His renowned fitness enabled him to dispose of Otago's top two players in Ashburton last weekend.
With three of the province's top men absent, due to injuries or exam commitments, he is well placed in a compressed schedule that includes four singles and three doubles in two days.
Kingi has been playing in Germany in the New Zealand winter and he has also brought with him several of the young charges that he mentors in a culmination of a series of junior tournaments.
Other top four seeds include Ben Johnston (Canterbury), Aaron Hicks (Auckland) and Durdamya Munibhargav (Auckland). However it is the next group of seeds which holds high local interest and many have had plenty of hard match play recently.
Daiki Naka (Canterbury), won the Otago junior tournament, which ended yesterday. Jong Kyu Kim beat Naka in Ashburton and in Christchurch, but is seeded seventh to Naka's fifth, because he has lower points on national rankings.
Splitting them is Paddy Ou, who also has had close matches with those players, and all are match-hardened and dangerous floaters. The final seeding goes to Ryan Eggers, who just edges out another promising junior in Carlos Reid. A number of leading women are battling injuries, or have avoided this event, and this has opened up the chance for a new winner.

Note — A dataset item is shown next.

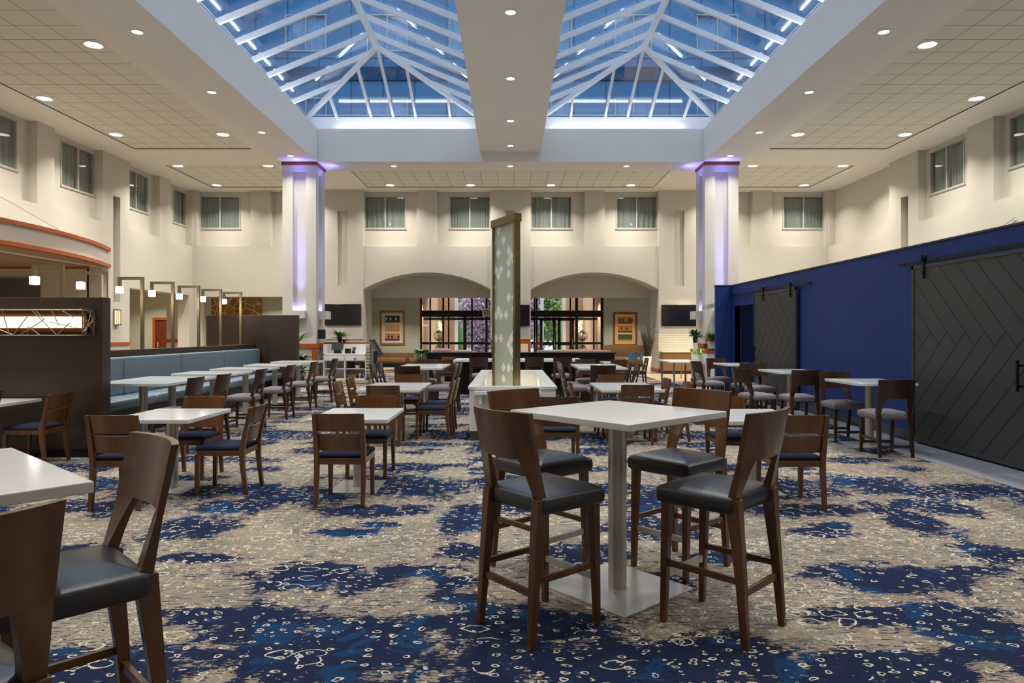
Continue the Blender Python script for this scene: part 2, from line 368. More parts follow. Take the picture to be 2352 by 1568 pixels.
        s.add(vs, fs, True); return s.add([vs[k] for k in range(m)], [tuple(range(m - 1, -1, -1))])
    def build(s, name, m, parent=None, loc=(0, 0, 0), rz=0.0, bevel=0.0, seg=2):
        me = bpy.data.meshes.new(name); me.from_pydata(s.v, [], s.f); me.polygons.foreach_set('use_smooth', s.sm)
        for mm in (m if isinstance(m, (list, tuple)) else [m]): me.materials.append(mm)
        me.update(); me.validate()
        o = bpy.data.objects.new(name, me); COL.objects.link(o); o.location = loc; o.rotation_euler = (0, 0, rz)
        if parent: o.parent = parent
        if bevel:
            b = o.modifiers.new('bevel', 'BEVEL'); b.width = bevel; b.segments = seg; b.limit_method = 'ANGLE'; b.angle_limit = 0.7
        return o

def thing(name, label, cat, loc=(0, 0, 0), rz=0.0, group=None):
    o = bpy.data.objects.new(name, None); COL.objects.link(o); o.location = loc; o.rotation_euler = (0, 0, rz)
    o.empty_display_size = 0.1; o['label'] = label; o['category'] = cat
    if group: o['group'] = group
    return o
def tag(o, label, cat, group=None):
    o['label'] = label; o['category'] = cat
    if group: o['group'] = group
    return o
def struct(o, kind='structure'): o['kind'] = kind; return o
KIDS = {}
def kids(o):
    return [c for c in bpy.data.objects if c.parent == o]
def dup(root, loc, rz, label, group=None, cat=None):
    tree = KIDS.get(root.name)
    if tree is None:
        tree = [(c, kids(c)) for c in kids(root)]; KIDS[root.name] = tree
    r = root.copy(); COL.objects.link(r); r.location = loc; r.rotation_euler = (0, 0, rz); r['label'] = label
    if group: r['group'] = group
    for c, gs in tree:
        d = c.copy(); COL.objects.link(d); d.parent = r
        for g in gs:
            e = g.copy(); COL.objects.link(e); e.parent = d
    return r
def pane_grid(u0, u1, z0, z1, holes):                # rectangles covering [u0,u1]x[z0,z1] minus holes
    us = sorted({u0, u1, *[h[0] for h in holes if u0 < h[0] < u1], *[h[1] for h in holes if u0 < h[1] < u1]})
    out = []
    for a, b in zip(us[:-1], us[1:]):
        hs = sorted([(h[2], h[3]) for h in holes if h[0] <= a + 1e-6 and h[1] >= b - 1e-6]); z = z0
        for h0, h1 in hs:
            if h0 > z: out.append((a, b, z, h0))
            z = max(z, h1)
        if z < z1: out.append((a, b, z, z1))
    return out
def wall_y(mb, y0, y1, u0, u1, z0, z1, holes):       # wall facing the camera
    for a, b, c, d in pane_grid(u0, u1, z0, z1, holes): mb.box(a, b, y0, y1, c, d)
def wall_x(mb, x0, x1, u0, u1, z0, z1, holes):
    for a, b, c, d in pane_grid(u0, u1, z0, z1, holes): mb.box(x0, x1, a, b, c, d)

# ------------------------------------------------------------------ constants of the hall
ZC = 7.29; ZT = 7.31; ZS = 7.04; ZB = 8.09; ZK = 8.61; ZR = 9.76
XI = 6.14; XO = 7.30; YB0 = 21.8; YB1 = 23.04; YF = 3.0
XW = 12.7; XR = 12.95; YW = 27.4; YR = 27.72; YBACK = -4.0

# ------------------------------------------------------------------ floor
def carpet():
    x0, x1, y0, y1, st = -13.2, 5.2, YBACK, 33.5, 0.05
    nx = int(round((x1 - x0) / st)); ny = int(round((y1 - y0) / st)); PX, PY = 3.78, 3.66
    blobs = [(-0.9, 3.42, .50, .42), (-1.35, 3.785, .33, .24), (-1.29, 4.48, .46, .24), (-.72, 4.60, .30, .10), (-.99, 4.36, .09, .22),
             (-.335, 4.38, .13, .11), (-.33, 4.12, .16, .07), (.02, 3.72, .50, .28), (.15, 3.35, .45, .25), (-1.19, 6.15, .55, .2),
             (-.36, 5.9, .2, .5), (-.29, 4.98, .24, .2), (-1.28, 5.48, .24, .12), (-1.1, 5.69, .15, .09), (-2.1, 6.65, .5, .25),
             (-1.99, 3.25, .45, .22), (-1.62, 3.86, .4, .13), (-1.46, 3.4, .22, .07), (-2.23, 4.86, .28, .1), (-2.49, 6.34, .4, .28),
             (.55, 6.9, .5, .3), (.1, 6.3, .3, .3), (.5, 4.96, .4, .22), (1.2, 5.6, .35, .3), (1.1, 3.35, .35, .25), (.95, 4.4, .2, .15)]
    vs = []; val = []
    for j in range(ny + 1):
        y = y0 + j * st
        for i in range(nx + 1):
            x = x0 + i * st; vs.append((x, y, 0.0))
            b = -1.2
            for bx, by, rx, ry in blobs:
                dx = (x - bx + PX / 2) % PX - PX / 2; dy = (y - by + PY / 2) % PY - PY / 2
                if abs(dx) > 2.2 * rx or abs(dy) > 2.2 * ry: continue
                q = 1 - math.sqrt((dx / rx) ** 2 + (dy / ry) ** 2)
                if q > b: b = q
            val.append(max(b, -1.0) * 0.8 + 0.02)
    W = nx + 1; fs = [(j * W + i, j * W + i + 1, (j + 1) * W + i + 1, (j + 1) * W + i) for j in range(ny) for i in range(nx)]
    me = bpy.data.meshes.new('floor'); me.from_pydata(vs, [], fs); at = me.attributes.new('navy', 'FLOAT', 'POINT'); at.data.foreach_set('value', val)
    me.materials.append(CARPET); me.update(); o = bpy.data.objects.new('floor', me); COL.objects.link(o); struct(o)
carpet()
struct(MB().box(5.2, 13.2, YBACK, 33.5, -0.05, 0.004).build('floor', PLANK))
struct(MB().box(-13.2, 5.2, YBACK, 33.5, -0.08, -0.03).build('floor', PLANK))
struct(MB().box(5.0, 8.2, 22.6, 26.6, 0.0, 0.008).build('floor', TANFL))
struct(MB().box(-17.5, -13.2, 8.0, 31.0, -0.05, 0.0).build('floor', TANFL))

# ------------------------------------------------------------------ ceiling and beams
fields = [(-11.65, -8.02, 3.0, 21.25), (8.02, 11.65, 3.0, 21.25), (-11.7, -8.02, 23.3, 26.8), (8.02, 11.7, 23.3, 26.8), (-5.6, 5.6, 24.0, 26.8)]
mb = MB()
holes = [(a, b, c, d) for a, b, c, d in fields] + [(-XO, XO, YF - 1.2, YB1)]
for a, b, c, d in pane_grid(-XR - 0.3, XR + 0.3, YBACK - 0.2, 27.95, holes): mb.box(a, b, c, d, ZC, ZC + 0.06)
struct(mb.build('ceiling', CEIL))
for a, b, c, d in fields:
    me = MB().box(a - b, 0, c - d, 0, 0, 0.05); o = me.build('ceiling', TILE, loc=(b, d, ZT)); struct(o)
    mb = MB()
    for q in ((a - .03, a, c, d), (b, b + .03, c, d), (a, b, c - .03, c), (a, b, d, d + .03)): mb.box(*q, ZC - 0.004, ZT + 0.05)
    struct(mb.build('trim_1', CURB))
def beam(name, label, b): 
    o = MB().box(*b).build(name, BEAM); tag(o, label, 'beam'); return o
for sgn, sd in ((-1, 'left'), (1, 'right')):
    xs = sorted((sgn * XI, sgn * XO))
    beam('ceiling_beam', 'long white %s-hand beam with round downlights running beside the skylight' % sd, (xs[0], xs[1], YF - 1.2, YB1, ZS, ZB))
beam('ceiling_beam', 'white cross beam at the far end of the skylight, carried by two columns', (-XI, XI, YB0, YB1, ZS, ZB))
beam('ceiling_beam', 'white cross beam above the front end of the skylight', (-XI, XI, YF - 1.2, YF, ZS, ZB))
beam('ceiling_beam', 'tapering white centre beam dividing the two glass skylights', (-0.965, 0.965, YF, YB0, 7.35, ZK + 0.1))
# curb above the beams: structure carrying the skylight
mb = MB()
for a, b, c, d in pane_grid(-XO, XO, YF - 1.2, YB1, [(-6.6, 6.6, YF - 0.4, 22.2)]): mb.box(a, b, c, d, ZB, ZK)
struct(mb.build('trim_2', CURB))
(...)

Jessie Stevenson, who has lived in the shadows of Sian and Hanna English or Georgia Hume, has a good chance to claim a title on the back of recent strong form.
Opposition could come from the North Otago pair Nicky Wallace and Rebecca Dellaway, who both play in the Dunedin club competition, or the experienced Dunedin players Debby Stevens and Heike Cebulla-Elder. Play begins in the Edgar Centre from 10am today and finals are scheduled from late Sunday morning.